The sentiment in that spiritual and in this verse of today’s hymn are a direct echo of Isaiah and this is a line in which we cannot forget today for sight of the future. We must look forward, but we must look to today too.

            Newspapers are frightening to read. TV network news shows are heartbreaking. We need to exercise caution not to read them only as terrifying signs of brokenness and signs of the end times to come. And we must be careful not to blow them off as something that will eventually end later on whether we do anything about them or not.

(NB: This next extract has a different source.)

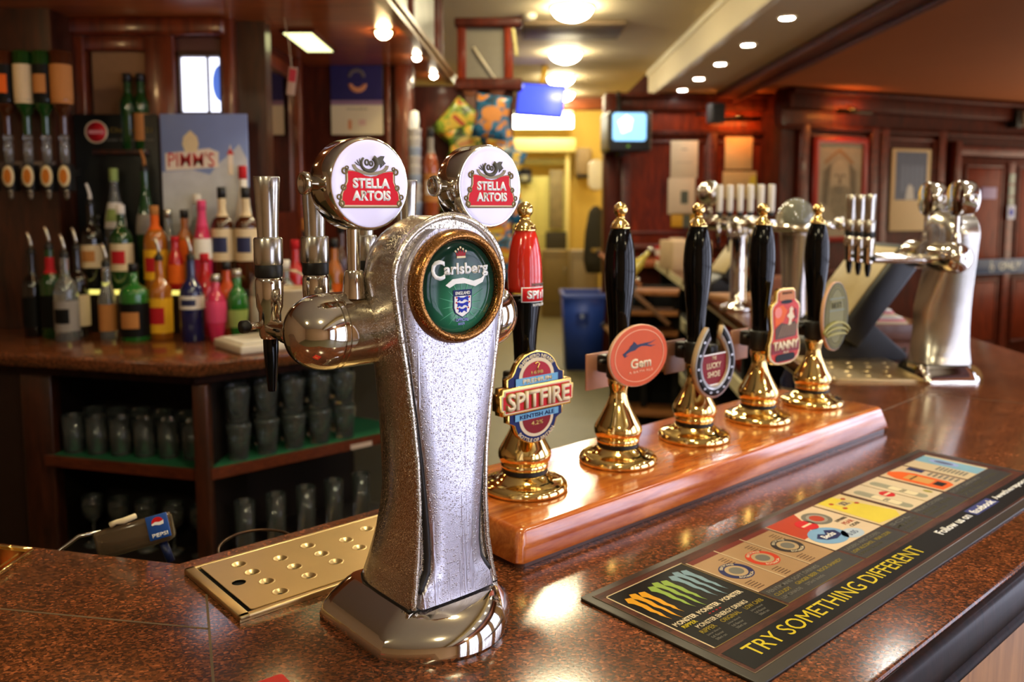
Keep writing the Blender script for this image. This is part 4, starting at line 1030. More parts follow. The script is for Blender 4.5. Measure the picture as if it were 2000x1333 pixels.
# ------------------------------------------------------------------ back bar: counter, cabinets, wall behind, canopy
bb = [(-3.3, 3.15), (-0.958, 2.493), (-0.306, 3.066), (-0.306, 5.05), (-0.90, 5.05), (-1.05, 3.42), (-1.74, 3.44), (-1.74, 3.25), (-3.3, 3.25)]
o = M().prism(bb, 1.06, WT, None, 0.006).obj('back_counter_top', G); tag(o, 'granite counter along the back bar carrying the spirits bottles', 'counter')
o = M().prism(inset(bb, 0.012), 1.035, 1.062).obj('moulding', nose_mat, o)
shelf_green = mat('green shelf liner', (28, 92, 58), 0.6, vary=0.15, scale=60)
bc = thing('glass_cabinet', 'dark wooden back bar cabinet with green lined shelves of glasses', 'cabinet', (0, 0, FZ))
bi = inset(bb, 0.035); bi2 = inset(bb, 0.40)
dk = mat('cabinet back wood', (26, 16, 10), 0.6)
def wall_between(a, c, z0, z1, th=0.02):
    a, c = Vector(a), Vector(c); d = (c-a).normalized(); n = Vector((-d.y, d.x))*th
    return M().prism([tuple(a), tuple(c), tuple(c+n), tuple(a+n)], z0, z1)
kL, kM, kR = (-2.4, 3.13), (-0.955, 2.925), (-0.66, 3.30)
M().prism([(-3.2, 3.30), (kM[0], kM[1]), (kM[0], kM[1]+.02), (-3.2, 3.32)], 0.08, 1.08).prism([kM, (-0.62, 3.22), (-0.62, 5.0), (-0.64, 5.0), (-0.64, 3.23), (kM[0], kM[1]+.03)], 0.08, 1.08).obj('back_panel', dk, bc)
post = back_bar_wood
M().box((-0.956, 2.545, 0.54), (0.045, 0.045, 1.08), 0.004, None).obj('post', post, bc)
M().box((-1.56, 2.735, 0.54), (0.10, 0.06, 1.08), 0.004).obj('post', post, bc)
M().box((-0.345, 3.085, 0.54), (0.06, 0.06, 1.08), 0.004).obj('post', post, bc)
M().prism([(-3.2, 3.19), (-1.60, 2.72), (-1.60, 2.74), (-3.2, 3.21)], 0.0, 1.08).obj('side_panel', mat('dark red brown panel', (40, 20, 12), 0.5), bc)
M().prism([(-1.55, 2.75), (-1.53, 2.75), (-1.53, 3.05), (-1.55, 3.05)], 0.05, 1.08).obj('divider', dk, bc)
M().prism([(-0.972, 2.55), (-0.948, 2.55), (-0.948, 2.93), (-0.972, 2.93)], 0.05, 1.08).obj('divider', dk, bc)
for z, nm in ((0.79, 'upper'), (0.46, 'lower')):
    for pts in ([(-1.53, 2.70), (-0.98, 2.548), (-0.965, 2.92), (-1.53, 3.02)], [(-0.94, 2.548), (-0.36, 3.06), (-0.63, 3.22), (-0.945, 2.93)]):
        sh = M().prism(pts, z, z+0.018).obj('shelf', shelf_green if nm == 'upper' else dk, bc); sh['label'] = 'green lined %s shelf' % nm if nm == 'upper' else 'dark lower shelf'
        a, c = Vector(pts[0]), Vector(pts[1]); d = (c-a).normalized(); n = Vector((d.y, -d.x))*0.012
        M().prism([tuple(a), tuple(a+n), tuple(c+n), tuple(c)], z-0.014, z+0.02).obj('shelf_lip', wood('red brown lip', (70, 26, 12), (104, 46, 22), 0.35, 0.3), sh)

# wall behind the bottles
struct('wall_back_bar', M().box((-2.35, 3.30, 1.2), (1.20, 0.08, 2.5)).box((-1.40, 3.52, 1.2), (0.80, 0.08, 2.5)).box((-1.78, 3.41, 1.2), (0.06, 0.26, 2.5)), back_bar_wood)
t = M()
for x, w in ((-1.735, .05), (-1.41, .12), (-1.14, .05)): t.box((x, 3.455, 1.72), (w, 0.06, 1.3), 0.008)
t.box((-1.45, 3.44, 2.285), (0.62, 0.09, 0.07), 0.015).box((-1.57, 3.455, 2.225), (0.3, 0.05, 0.06), 0.008)
struct('trim_9', t, wood('back bar stile', (66, 24, 10), (122, 50, 20), 0.32, 0.4, 5, (6, 6, 0.8)))
struct('trim_10', M().box((-1.26, 3.47, 2.215), (0.22, 0.03, 0.085), 0.004), mat('rose brown board', (96, 60, 52), 0.5))
M_ = M().box((-1.575, 3.47, 1.99), (0.24, 0.02, 0.42)); o = M_.obj('wall_mirror', mat('tan mirror glass', (130, 96, 66), 0.45, 0.2)); tag(o, 'tan tinted mirror panel set in the back bar behind green bottles that stand for reflections', 'mirror')
wn = struct('window_5', M().box((-1.345, 3.455, 2.065), (0.022, 0.03, 0.25), 0.003).box((-1.165, 3.455, 2.065), (0.022, 0.03, 0.25), 0.003).box((-1.255, 3.455, 2.185), (0.20, 0.03, 0.02), 0.003).box((-1.255, 3.455, 1.945), (0.20, 0.03, 0.02), 0.003).box((-1.225, 3.452, 2.065), (0.007, 0.02, 0.24)), frame_paint)  # stands for a window reflected in a mirror, built as a glowing panel
M().box((-1.255, 3.466, 2.065), (0.18, 0.01, 0.24)).obj('pane', mat('glowing window reflection', (232, 236, 255), 0.3, emit=2.6, vary=0), wn)
M().prism(ell(.032, .072, 30, -.0, 0, PI/2, 1.5*PI), 0, .003, face_y(-1.178, 3.458, 2.07)).obj('blue_disc', mat('glowing reflected sign', (90, 130, 235), 0.4, emit=0.7), wn)
# receding mirrored wall and the poster end panel
struct('wall_back_bar_side', M().prism([(-1.14, 3.50), (-1.09, 4.55), (-1.15, 4.55), (-1.20, 3.5)], 0.9, 2.5), mahogany_dark)
o = M().prism([(-1.128, 3.62), (-1.100, 4.30), (-1.104, 4.30), (-1.132, 3.62)], 1.55, 2.20).obj('wall_mirror', mat('dark mirror glass', (206, 186, 166), 0.04, 1, vary=0)); tag(o, 'tall dark mirror door on the receding back bar wall', 'mirror')
t = M()
for (x, y) in ((-1.125, 3.59), (-1.092, 4.34)): t.box((x, y, 1.80), (0.05, 0.06, 1.1), 0.008)
t.box((-1.105, 3.97, 2.235), (0.04, 0.78, 0.06), 0.008, None)
struct('trim_11', t, wood('back bar stile', (66, 24, 10), (122, 50, 20)))
struct('wall_poster_panel', M().box((-0.83, 4.60, 1.6), (0.60, 0.08, 1.6)), mahogany_dark)
struct('trim_12', M().box((-0.575, 4.55, 1.7), (0.09, 0.09, 1.4), 0.01).box((-0.66, 4.55, 1.7), (0.03, 0.03, 1.3), 0.008), wood('back bar stile', (66, 24, 10), (122, 50, 20)))
struct('wall_servery_end', M().box((-0.33, 5.18, 1.65), (0.68, 0.06, 1.3)), mahogany_dark)
# canopy over the back bar
can = thing('canopy', 'red brown wooden canopy with downlights over the back bar', 'canopy', (0, 0, 2.32))
M().prism([(-3.6, 1.9), (-1.1, 1.9), (-0.50, 2.35), (-0.36, 5.15), (-3.6, 5.15)], 0, 0.03).obj('soffit', canopy_wood, can)
def along(y, off=0.0): return -0.50+(y-2.35)*0.05+off
M().prism([(along(2.35, -.03), 2.35), (along(2.35, .012), 2.35), (along(5.15, .012), 5.15), (along(5.15, -.03), 5.15)], -0.008, 0.05).prism([(along(2.35, -.03), 2.35), (along(2.35, .024), 2.35), (along(5.15, .024), 5.15), (along(5.15, -.03), 5.15)], 0.02, 0.042).obj('edge_moulding', wood('canopy moulding', (92, 66, 36), (138, 102, 62), 0.35, 0.3), can)
M().prism([(along(2.35, -.10), 2.35), (along(2.35, -.08), 2.35), (along(5.15, -.08), 5.15), (along(5.15, -.10), 5.15)], 0.03, 0.61).obj('fascia', mahogany_dark, can)
frost = mat('frosted fascia glass', (150, 150, 138), 0.35, coat=0.3, vary=0.35, scale=6)
for y0, y1 in ((2.5, 3.2), (3.32, 4.02), (4.14, 4.9)):
    pn = M().prism([(along(y0, -.082), y0), (along(y0, -.070), y0), (along(y1, -.070), y1), (along(y1, -.082), y1)], 0.10, 0.52).obj('fascia_glass', frost, can)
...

I can’t put it any better than one of my commentaries which says:

 “Those Christians who are agnostic about last things are tempted to fall into a state of perpetual apathy. Those Christians who are focused on last things are tempted to fall into a state of perpetual anxiety. Our passage encourages faith rather than apathy and hope rather than anxiety.[2]

Faith and hope.

We look at the world around us with faith and hope. Faith and hope that all people will become of one heart and that strife and discord will cease. Jesus Christ is the the dayspring of peace. He is the answer to the plea in Isaiah.

My favorite part of this hymn has always been the very last line – the line that is sung after every verse.

Rejoice! Rejoice! Emanuel shall come to thee, O Israel

REJOICE!

I can feel the electricity of the moment when that line rolls around! We know that Emmanuel came to Israel! God answered their pleas! We know that in our gloomiest, darkest, scariest times, Emmanuel is coming! And we know that at the other end of the times we live between, Emmanuel shall come.

That line of this hymn has always been my favorite part of Advent. After weeks of anticipation, of crying out for Jesus to come,

Emmanuel shall come!

Emmanuel is coming!

EMMANUEL HAS COME!

The “Christmas rush” is difficult to avoid, unless you live in a monastery.  Christmas music is playing in the grocery store. Toy catalogs are arriving in the mail by the dozen. Family is beginning to schedule all the grand events of the season. But let’s not forget that in all the rush, in all the planning, listing, and coordinating, there is a call to waiting:

heavy

hopeful

lamenting

remembering

Faithful

waiting for Emmanuel.

 

O come! O come! Emmanuel!

 

Amen.


[1] Merriam-Webster, I. (1996). Merriam-Webster’s collegiate thesaurus. Springfield, MA: Merriam-Webster.

[2] Bartlett, D. L. (2010). Pastoral Perspective on Matthew 24:36‒44. (D. L. Bartlett & B. B. Taylor, Eds.)Feasting on the Word: Preaching the Revised Common Lectionary: Year A. Louisville, KY: Westminster John Knox Press.